The Anti-Social Effect Of Banning Private Gun Ownership
'Gun control lobby doesn't have the Ammunition' The Courier-Mail, 31/5/2003

GUN control is one of those things, like motherhood, that most people agree with. Most people in cities, anyway. They believe that if you reduce the number of guns in a society, the amount of armed crime will shrink. This is a truly beautiful idea. Unfortunately, it is wrong.

US economist John Lott is the author of a 1998 book called More Guns, Less Crime (University of Chicago Press). He had hardly ever touched a gun before being given a class to teach on the subject of gun control. Reading through the literature, he discovered the arguments for gun control were not supported by the evidence. So he looked at the experience of each of the 3000 US counties where a law permitting any law-abiding citizen to carry a concealed handgun had been introduced or withdrawn. Then he looked to see if violent crime had gone up or down afterwards.

What Lott found was that the right to carry concealed handguns reduces the general level of murder, rape, robbery and other violent crime. Many more such crimes are stopped with guns than are committed with them. Those who benefit most are the relatively weak: the old and women.

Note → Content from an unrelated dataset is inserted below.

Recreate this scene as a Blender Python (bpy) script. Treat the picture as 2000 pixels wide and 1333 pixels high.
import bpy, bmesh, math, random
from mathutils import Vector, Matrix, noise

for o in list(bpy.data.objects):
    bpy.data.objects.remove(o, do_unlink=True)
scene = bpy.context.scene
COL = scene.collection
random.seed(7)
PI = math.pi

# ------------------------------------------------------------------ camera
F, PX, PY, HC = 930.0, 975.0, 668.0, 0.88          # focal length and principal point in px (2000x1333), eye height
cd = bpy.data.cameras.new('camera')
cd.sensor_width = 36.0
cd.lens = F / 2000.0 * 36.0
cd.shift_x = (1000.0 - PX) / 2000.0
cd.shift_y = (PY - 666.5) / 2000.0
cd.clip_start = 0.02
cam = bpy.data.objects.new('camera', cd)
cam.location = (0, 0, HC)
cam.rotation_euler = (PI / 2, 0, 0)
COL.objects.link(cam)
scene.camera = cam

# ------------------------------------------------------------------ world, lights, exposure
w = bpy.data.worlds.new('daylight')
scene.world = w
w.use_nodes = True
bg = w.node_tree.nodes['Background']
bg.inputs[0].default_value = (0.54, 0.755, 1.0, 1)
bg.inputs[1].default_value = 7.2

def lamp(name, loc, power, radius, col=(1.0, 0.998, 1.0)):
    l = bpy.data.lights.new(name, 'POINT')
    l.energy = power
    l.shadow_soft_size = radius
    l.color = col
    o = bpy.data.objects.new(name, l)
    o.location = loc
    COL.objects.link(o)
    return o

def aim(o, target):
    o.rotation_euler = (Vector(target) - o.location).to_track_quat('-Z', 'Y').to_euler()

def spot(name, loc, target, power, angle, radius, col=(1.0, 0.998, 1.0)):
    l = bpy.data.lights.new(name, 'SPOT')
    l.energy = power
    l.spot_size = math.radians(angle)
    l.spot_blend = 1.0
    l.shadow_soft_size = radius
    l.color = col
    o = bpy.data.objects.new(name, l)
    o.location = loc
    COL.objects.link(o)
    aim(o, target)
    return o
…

In several public schools, massacres had been averted by staff and other adults with their own guns, before the police arrived. Lott concluded his book by asking: Will allowing law-abiding citizens to carry concealed handguns save lives? The answer is yes, it will. He went out and brought himself a 9mm Ruger.

Lott is now a senior research scholar at Yale Law School. Interviewed in Reason magazine in 2000, he noted the hypocrisy of political leaders such as Chicago Mayor Richard Daley who argue that there's no benefit from owning guns. Yet, says Lott, he has a whole set of full-time (armed) bodyguards following him every place he goes. He won't even think about visiting some of the more dangerous areas in Chicago without his bodyguards. But there are poor people who live in those areas, who live there at great risk, and he's not willing to let them own guns to protect themselves.

I view it as very hypocritical that Daley can understand the defensive benefits of guns when it comes to himself, but he's not willing to afford that same level of protection to the poorest, most vulnerable people in his city.

The US is often used by Australian gun control supporters as a horrific example of what guns can do. America's high homicide rate is brought up to prove what widespread gun ownership can do. But guns don't equal violence.

If they did, Switzerland, where there is a military rifle in almost every home, would be the most violent on Earth. In fact, a large number of American murders are committed by black criminals (with the victims frequently other black criminals) and are the outcome of ghetto experiences of no relevance at all to Australia. Apart from its high homicide rate, the US is actually a far more peaceful society than Australia, despite what many people here think.

In his book A Brief History of Crime, British journalist Peter Hitchens compares the US with Britain, which has levels of crime about as high as our own. Hitchens points out that England and Wales— with gun control laws like Australia — have rates of assault, robbery and car crime double those of the US, while their robbery rate is 40% higher. The use of handguns in crimes in Britain rose by 40% in the two years after such weapons were banned.

Robberies of a home when the occupant is there are far more common in the UK and Australia than the US, because Americans own guns and their courts are far more tolerant than our own of the use of violence to protect one's home.

So if we look past the knee-jerk opposition to gun ownership, there actually is a lot of evidence that disarming the population helps criminals. In the words of mafia member Sammy Gravano,

"Gun control? It's the best thing you can do for crooks and gangsters. I want you to have nothing. If I'm a bad guy, I'm always gonna have a gun."

The evidence in Australia is mixed. Since John Howard introduced more severe gun control laws following the Port Arthur massacre, non-fatal shootings have doubled, but fatal shootings and robberies with firearms have decreased. In any case the figures are erratic. Despite this, and despite the American statistics, gun control continues to be a vote-winner among ignorant city people here. In NSW the Government is about to compulsorily acquire and destroy almost half of all remaining handguns.

There is no evidence this will do any good. Lott's work suggests it might actually encourage crime. But it would be a brave Australian politician who said he supported gun ownership these days.